Set exercise: Filter the listing below, copying every line in which the word "pixels" appears.
## BEGIN The records
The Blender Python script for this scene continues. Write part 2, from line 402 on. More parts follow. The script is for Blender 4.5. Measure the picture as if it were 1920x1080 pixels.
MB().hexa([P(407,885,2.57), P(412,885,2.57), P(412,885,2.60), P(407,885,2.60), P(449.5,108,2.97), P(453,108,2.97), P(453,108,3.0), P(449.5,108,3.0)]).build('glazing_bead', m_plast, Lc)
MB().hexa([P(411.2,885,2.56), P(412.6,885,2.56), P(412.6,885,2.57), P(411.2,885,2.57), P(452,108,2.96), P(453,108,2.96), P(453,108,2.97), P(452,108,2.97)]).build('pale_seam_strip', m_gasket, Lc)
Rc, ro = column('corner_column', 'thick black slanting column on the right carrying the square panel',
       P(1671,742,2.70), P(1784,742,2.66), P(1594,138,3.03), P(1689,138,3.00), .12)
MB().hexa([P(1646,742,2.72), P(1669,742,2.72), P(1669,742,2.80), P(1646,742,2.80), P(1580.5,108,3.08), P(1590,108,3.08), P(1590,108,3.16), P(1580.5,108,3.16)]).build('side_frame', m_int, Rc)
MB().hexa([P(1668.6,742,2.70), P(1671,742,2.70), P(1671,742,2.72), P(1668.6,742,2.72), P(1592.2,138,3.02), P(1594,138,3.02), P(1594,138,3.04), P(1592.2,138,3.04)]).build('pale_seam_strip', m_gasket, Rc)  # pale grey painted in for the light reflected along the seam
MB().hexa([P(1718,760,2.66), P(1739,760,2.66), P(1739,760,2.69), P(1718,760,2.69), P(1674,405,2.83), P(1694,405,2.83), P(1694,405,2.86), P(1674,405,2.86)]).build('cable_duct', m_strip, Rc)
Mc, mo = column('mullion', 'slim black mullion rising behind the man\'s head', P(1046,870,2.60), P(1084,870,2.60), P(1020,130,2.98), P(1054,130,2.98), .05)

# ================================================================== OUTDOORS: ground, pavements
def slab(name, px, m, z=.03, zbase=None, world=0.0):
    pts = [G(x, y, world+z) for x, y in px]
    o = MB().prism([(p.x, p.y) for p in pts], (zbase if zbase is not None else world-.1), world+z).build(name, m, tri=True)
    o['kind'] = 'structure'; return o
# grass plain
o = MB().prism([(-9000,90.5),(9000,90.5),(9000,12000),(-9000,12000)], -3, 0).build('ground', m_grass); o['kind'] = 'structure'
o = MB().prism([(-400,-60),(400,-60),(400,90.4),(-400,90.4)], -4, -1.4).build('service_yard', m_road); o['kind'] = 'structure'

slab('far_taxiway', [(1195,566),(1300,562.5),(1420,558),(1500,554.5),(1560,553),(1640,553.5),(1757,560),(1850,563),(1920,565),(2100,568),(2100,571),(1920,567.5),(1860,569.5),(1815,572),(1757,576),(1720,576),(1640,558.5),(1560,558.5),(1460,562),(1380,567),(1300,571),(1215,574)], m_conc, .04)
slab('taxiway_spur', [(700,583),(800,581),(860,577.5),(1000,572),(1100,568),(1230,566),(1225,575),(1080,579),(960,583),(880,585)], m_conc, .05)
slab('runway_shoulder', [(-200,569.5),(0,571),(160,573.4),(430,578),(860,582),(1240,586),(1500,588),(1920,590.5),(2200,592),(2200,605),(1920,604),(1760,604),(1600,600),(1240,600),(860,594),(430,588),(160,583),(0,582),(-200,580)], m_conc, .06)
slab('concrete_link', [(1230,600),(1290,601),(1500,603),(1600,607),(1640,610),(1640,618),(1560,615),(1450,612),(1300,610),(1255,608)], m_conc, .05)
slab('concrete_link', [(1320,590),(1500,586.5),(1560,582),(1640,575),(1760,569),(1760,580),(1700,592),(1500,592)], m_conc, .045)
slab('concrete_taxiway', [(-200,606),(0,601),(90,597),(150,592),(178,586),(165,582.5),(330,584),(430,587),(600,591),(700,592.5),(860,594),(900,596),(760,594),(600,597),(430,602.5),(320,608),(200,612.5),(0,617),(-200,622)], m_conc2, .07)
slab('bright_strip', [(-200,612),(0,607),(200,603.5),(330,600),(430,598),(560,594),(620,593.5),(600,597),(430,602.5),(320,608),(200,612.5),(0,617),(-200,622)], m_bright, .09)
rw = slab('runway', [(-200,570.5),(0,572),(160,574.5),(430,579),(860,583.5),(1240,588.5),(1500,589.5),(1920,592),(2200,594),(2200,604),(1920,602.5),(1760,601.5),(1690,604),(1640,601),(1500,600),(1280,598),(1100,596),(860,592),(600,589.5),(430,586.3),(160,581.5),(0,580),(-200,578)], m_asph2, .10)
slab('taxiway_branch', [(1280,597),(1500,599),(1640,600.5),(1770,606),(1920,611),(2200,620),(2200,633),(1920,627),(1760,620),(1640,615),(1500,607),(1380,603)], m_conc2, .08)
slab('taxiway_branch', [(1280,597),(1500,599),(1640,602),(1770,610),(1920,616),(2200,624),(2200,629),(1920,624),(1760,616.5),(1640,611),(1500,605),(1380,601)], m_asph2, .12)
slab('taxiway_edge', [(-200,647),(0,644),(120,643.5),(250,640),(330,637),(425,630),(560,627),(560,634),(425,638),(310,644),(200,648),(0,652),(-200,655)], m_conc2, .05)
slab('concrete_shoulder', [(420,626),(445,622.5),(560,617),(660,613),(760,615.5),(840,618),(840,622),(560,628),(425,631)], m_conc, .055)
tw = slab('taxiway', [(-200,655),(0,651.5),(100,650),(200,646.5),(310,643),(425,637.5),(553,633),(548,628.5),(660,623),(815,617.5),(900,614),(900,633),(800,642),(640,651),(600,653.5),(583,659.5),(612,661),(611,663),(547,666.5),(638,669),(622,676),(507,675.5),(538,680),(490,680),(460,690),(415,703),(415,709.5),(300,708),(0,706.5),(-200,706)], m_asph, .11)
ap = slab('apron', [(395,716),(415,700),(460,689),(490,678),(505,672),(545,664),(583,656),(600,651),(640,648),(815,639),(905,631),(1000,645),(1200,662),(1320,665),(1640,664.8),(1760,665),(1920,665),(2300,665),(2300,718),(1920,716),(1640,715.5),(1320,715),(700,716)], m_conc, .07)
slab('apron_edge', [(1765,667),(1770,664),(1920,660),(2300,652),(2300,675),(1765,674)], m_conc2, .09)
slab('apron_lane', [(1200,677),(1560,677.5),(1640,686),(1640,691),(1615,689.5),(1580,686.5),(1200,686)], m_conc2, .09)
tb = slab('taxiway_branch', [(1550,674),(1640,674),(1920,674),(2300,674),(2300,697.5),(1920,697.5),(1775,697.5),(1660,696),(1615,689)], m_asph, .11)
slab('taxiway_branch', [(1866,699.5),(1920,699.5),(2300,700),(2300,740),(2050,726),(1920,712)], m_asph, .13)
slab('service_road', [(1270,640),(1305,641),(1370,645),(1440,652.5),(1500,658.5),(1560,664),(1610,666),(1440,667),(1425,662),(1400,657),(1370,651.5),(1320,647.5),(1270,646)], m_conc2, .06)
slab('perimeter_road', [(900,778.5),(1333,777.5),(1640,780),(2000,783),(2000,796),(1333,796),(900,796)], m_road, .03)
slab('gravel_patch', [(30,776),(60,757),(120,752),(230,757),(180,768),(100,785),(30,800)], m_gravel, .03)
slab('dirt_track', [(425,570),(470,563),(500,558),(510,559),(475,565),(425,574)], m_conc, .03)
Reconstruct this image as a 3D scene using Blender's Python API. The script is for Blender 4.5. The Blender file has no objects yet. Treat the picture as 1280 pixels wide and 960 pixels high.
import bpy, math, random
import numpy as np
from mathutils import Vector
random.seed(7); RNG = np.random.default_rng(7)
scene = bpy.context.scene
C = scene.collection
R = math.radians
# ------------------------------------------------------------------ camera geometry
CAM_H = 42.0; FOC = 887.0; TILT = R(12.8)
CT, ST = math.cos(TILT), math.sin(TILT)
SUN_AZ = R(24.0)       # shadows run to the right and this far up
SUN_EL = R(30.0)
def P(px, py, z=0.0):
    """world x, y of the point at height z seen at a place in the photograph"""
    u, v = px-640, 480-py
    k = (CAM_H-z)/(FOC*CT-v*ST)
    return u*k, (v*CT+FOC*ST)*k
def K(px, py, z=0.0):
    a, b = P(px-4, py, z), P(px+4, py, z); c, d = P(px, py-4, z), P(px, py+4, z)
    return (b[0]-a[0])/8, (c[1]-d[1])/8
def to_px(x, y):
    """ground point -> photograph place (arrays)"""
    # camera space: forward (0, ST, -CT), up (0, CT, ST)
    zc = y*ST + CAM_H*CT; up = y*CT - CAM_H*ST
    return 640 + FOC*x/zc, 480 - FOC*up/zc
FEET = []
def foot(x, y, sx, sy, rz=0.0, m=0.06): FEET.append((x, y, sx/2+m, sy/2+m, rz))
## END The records
Output for this exercise:
The Blender Python script for this scene continues. Write part 2, from line 402 on. More parts follow. The script is for Blender 4.5. Measure the picture as if it were 1920x1080 pixels.
Reconstruct this image as a 3D scene using Blender's Python API. The script is for Blender 4.5. The Blender file has no objects yet. Treat the picture as 1280 pixels wide and 960 pixels high.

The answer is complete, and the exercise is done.